# What is expected:
How many lines in this data contain the string "tablecloth"? Reply with the number only.

# Collected material:
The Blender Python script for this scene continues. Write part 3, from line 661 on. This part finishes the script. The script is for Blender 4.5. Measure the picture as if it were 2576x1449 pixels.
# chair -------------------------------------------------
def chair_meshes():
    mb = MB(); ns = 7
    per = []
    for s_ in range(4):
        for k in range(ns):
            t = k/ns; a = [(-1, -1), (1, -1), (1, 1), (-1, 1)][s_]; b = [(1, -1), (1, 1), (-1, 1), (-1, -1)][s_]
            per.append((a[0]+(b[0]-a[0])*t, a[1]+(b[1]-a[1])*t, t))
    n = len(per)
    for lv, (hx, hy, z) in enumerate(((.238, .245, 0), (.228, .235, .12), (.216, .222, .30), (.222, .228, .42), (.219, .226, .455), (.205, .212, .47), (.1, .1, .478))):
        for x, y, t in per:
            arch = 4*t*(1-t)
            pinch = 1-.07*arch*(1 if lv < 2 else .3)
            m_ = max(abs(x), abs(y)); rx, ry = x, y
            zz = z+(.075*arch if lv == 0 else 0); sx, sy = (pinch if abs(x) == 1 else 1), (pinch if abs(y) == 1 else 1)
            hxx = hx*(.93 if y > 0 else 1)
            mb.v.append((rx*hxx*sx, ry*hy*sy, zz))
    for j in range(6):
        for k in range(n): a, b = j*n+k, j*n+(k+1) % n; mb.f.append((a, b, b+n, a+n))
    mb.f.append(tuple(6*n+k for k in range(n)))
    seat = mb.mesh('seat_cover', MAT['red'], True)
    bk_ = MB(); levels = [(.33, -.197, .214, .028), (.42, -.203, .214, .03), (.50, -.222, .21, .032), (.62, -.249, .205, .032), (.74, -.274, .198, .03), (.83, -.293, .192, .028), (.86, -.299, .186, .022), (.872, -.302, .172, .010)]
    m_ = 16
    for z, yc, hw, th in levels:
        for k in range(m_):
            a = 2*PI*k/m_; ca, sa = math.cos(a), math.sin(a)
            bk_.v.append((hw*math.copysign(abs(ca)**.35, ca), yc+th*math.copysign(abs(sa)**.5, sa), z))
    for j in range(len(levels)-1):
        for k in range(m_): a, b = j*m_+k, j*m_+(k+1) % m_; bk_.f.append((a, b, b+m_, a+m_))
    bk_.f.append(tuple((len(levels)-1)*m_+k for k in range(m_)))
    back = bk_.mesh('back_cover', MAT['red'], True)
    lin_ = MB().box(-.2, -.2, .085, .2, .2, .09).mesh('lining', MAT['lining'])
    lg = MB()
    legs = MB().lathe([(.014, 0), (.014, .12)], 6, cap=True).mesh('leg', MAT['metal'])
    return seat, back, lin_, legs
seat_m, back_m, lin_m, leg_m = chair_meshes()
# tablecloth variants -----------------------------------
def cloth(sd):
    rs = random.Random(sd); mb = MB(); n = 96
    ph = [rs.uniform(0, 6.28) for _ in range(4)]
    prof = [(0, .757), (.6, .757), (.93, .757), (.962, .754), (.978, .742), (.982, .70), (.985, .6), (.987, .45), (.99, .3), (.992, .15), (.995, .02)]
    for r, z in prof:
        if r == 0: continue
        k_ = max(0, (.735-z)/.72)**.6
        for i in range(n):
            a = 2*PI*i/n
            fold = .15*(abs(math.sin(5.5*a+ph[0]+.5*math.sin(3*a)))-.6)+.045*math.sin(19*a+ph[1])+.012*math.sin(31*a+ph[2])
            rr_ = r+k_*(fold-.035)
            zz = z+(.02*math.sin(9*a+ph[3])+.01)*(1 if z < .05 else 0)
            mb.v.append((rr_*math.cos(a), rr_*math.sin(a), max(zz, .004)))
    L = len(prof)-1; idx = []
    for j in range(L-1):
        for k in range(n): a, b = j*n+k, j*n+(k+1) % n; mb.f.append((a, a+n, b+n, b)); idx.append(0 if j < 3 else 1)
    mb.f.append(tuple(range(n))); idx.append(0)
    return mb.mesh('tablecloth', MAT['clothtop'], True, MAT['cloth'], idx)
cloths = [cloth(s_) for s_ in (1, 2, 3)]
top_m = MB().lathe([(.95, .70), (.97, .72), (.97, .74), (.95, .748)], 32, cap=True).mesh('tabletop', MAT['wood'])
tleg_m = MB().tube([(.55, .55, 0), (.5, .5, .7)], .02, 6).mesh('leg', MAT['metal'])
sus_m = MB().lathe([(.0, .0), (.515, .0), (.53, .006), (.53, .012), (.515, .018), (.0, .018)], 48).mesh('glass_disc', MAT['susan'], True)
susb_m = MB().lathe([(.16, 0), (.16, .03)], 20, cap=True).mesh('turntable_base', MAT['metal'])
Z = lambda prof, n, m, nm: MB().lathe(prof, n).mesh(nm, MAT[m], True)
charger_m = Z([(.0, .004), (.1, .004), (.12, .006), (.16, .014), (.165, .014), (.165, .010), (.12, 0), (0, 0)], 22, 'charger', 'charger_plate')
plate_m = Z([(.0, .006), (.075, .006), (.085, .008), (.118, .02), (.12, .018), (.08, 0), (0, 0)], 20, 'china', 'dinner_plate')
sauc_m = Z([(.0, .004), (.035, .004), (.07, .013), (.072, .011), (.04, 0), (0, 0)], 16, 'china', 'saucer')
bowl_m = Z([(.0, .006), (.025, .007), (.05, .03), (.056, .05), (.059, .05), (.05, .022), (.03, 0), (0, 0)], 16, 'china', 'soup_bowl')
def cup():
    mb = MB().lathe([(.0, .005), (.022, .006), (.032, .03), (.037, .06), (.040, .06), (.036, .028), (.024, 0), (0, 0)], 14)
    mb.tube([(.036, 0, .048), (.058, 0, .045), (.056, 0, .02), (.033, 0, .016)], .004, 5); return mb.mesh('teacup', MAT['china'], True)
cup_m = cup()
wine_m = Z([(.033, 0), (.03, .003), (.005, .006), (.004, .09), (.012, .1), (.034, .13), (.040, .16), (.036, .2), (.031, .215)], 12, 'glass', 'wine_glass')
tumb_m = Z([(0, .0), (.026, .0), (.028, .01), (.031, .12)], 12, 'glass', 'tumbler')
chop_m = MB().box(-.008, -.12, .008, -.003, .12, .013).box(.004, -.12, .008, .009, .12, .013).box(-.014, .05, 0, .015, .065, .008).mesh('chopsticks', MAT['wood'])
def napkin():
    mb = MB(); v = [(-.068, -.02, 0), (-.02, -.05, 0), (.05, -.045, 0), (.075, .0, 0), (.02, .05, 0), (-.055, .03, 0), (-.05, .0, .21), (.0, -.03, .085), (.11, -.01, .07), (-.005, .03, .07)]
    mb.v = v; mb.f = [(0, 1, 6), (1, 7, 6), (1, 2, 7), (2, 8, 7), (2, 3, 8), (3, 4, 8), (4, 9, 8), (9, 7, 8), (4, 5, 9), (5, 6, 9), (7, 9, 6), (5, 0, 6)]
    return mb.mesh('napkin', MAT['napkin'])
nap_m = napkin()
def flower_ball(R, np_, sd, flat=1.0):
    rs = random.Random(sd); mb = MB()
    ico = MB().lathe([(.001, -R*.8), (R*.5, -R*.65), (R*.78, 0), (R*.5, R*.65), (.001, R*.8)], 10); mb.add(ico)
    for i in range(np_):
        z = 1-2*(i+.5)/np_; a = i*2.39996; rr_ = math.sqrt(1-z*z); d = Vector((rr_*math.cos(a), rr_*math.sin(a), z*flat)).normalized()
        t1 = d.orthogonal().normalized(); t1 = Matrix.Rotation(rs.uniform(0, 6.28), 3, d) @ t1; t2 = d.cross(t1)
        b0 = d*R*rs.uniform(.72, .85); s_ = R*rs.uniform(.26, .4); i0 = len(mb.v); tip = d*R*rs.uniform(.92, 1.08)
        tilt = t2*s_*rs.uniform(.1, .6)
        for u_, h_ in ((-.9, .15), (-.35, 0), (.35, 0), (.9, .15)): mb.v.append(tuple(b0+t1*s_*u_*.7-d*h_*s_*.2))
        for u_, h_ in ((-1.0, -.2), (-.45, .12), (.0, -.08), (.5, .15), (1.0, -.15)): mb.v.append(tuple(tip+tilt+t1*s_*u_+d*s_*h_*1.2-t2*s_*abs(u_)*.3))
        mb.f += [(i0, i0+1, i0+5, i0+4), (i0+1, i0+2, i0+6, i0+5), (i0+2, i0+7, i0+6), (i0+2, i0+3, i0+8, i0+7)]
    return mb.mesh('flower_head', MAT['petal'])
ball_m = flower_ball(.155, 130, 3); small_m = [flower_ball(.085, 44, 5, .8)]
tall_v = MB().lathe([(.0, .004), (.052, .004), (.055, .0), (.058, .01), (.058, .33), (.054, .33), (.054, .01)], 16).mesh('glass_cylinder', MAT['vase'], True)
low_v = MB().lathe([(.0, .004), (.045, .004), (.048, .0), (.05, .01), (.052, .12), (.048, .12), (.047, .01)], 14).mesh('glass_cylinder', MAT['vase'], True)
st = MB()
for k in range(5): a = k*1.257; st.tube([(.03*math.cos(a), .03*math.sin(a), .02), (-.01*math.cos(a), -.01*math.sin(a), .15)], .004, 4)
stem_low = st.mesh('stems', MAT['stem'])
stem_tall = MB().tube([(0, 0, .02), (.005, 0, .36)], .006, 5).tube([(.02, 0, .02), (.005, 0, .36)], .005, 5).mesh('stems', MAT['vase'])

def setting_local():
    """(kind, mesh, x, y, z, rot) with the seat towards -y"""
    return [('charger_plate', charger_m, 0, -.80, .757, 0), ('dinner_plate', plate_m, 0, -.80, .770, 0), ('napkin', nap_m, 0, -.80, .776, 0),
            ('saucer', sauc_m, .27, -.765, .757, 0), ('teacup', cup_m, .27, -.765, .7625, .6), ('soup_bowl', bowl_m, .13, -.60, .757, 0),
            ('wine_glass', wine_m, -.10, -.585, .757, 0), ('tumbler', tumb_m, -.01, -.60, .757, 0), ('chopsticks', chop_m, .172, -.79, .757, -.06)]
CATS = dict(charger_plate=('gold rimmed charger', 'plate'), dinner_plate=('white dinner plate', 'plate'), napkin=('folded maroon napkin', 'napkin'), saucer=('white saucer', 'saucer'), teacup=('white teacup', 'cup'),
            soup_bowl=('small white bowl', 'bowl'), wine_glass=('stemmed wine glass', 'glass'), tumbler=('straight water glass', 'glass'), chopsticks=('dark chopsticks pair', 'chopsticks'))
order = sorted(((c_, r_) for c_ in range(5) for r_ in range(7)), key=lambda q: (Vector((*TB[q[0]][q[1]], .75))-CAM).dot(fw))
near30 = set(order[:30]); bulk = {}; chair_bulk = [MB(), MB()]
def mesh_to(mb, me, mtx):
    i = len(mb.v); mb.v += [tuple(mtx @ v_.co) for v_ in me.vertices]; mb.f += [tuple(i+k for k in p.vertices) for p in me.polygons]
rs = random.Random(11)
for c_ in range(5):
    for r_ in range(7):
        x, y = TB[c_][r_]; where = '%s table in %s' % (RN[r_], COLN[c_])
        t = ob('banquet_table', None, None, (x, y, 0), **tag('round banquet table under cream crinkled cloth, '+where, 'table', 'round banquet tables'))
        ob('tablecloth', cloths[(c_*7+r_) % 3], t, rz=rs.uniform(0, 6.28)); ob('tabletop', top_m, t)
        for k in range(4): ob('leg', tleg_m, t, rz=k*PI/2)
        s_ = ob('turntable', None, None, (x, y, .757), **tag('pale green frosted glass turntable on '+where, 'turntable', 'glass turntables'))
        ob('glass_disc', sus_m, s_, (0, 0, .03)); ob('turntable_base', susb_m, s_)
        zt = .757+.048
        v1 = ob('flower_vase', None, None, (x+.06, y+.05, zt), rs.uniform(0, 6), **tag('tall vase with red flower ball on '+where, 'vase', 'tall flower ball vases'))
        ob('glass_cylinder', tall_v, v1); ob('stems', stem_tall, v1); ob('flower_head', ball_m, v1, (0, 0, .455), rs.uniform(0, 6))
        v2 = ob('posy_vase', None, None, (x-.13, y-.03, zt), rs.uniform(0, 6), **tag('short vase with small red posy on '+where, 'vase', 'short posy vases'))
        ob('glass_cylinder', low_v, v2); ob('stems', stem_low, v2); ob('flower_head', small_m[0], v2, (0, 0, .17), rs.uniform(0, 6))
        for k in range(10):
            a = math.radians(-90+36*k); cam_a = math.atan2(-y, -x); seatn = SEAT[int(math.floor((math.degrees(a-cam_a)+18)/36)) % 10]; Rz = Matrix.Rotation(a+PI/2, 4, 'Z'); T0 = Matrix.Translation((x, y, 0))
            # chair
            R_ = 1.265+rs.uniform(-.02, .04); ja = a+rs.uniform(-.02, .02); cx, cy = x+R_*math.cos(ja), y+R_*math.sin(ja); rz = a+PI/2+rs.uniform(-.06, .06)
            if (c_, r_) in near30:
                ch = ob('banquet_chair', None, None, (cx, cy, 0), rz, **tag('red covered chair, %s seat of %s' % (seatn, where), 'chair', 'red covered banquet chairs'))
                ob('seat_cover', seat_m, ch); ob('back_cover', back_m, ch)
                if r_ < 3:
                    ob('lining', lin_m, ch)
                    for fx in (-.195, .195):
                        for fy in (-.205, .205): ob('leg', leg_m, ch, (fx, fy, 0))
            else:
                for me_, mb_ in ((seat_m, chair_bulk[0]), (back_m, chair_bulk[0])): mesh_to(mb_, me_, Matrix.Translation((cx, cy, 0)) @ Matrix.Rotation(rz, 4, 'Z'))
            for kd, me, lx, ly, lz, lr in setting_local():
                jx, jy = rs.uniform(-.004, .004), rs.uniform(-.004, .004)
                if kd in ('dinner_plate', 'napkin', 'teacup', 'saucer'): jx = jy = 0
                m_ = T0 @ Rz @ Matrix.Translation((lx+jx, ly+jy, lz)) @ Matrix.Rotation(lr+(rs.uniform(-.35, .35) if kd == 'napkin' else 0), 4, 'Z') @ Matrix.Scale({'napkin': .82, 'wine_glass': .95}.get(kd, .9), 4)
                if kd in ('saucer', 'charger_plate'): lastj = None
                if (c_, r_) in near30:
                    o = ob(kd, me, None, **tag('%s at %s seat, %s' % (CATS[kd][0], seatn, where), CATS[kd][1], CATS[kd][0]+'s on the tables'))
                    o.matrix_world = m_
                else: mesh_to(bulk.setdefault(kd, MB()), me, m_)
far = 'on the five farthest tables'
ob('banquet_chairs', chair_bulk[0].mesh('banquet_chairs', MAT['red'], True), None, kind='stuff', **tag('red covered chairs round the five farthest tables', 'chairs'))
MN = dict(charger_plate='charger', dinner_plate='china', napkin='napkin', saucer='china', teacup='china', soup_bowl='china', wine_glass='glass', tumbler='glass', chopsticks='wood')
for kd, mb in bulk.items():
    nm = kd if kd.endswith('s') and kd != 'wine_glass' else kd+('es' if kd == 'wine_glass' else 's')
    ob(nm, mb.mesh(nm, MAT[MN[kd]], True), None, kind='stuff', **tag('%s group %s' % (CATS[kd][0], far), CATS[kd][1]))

# Correct answer:
3